Las presiones a la ciudadanía se manifiestan de diversas maneras, pues en comunidades pequeñas llegan a la amenaza colectiva, a indicarles cuál es el candidato que debe ganar o cuál debe perder, y la ciudadanía no se atreve a desafiar a los grupos delictivos por temor a las represalias.
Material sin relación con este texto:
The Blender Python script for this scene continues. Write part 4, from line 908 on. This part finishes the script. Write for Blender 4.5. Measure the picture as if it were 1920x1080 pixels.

En las grandes ciudades la operación es muy distinta e implica presionar directamente a los candidatos o bien elevar los niveles de violencia que se viven en las urbes, provocando temor entre los electores a fin de inhibir el ejercicio de su derecho y obligación de sufragar.
Pero los miembros de los poderes fácticos también pretenden incidir en los procesos electorales y, en ocasiones, como se evidencia con lo que sucedió en 1994, recurren asimismo a las prácticas de la delincuencia organizada, particularmente en momentos en los que ésta es culpable de toda la violencia que padecen los ciudadanos.
El recrudecimiento de la violencia en 1994, 2006, 2015 y 2018 está vinculado a la celebración de los respectivos procesos electorales, particularmente el actual, que es el más complejo de la historia, con más de 3 mil 400 puestos de elección popular por definir.
La violencia tendrá impacto, todavía impredecible, en los resultados electorales, pues aun cuando algunos candidatos han sido eliminados, es imposible establecer aún los verdaderos alcances de ello.
El fenómeno difícilmente se detendrá en los meses por venir, pero también puede tener los efectos opuestos a las intenciones de quienes lo perpetran: puede motivar que los ciudadanos acudan a votar como la única vía para romper la destructora tendencia actual.
Este análisis se publicó el 27 de mayo de 2018 en la edición 2169 de la revista Proceso.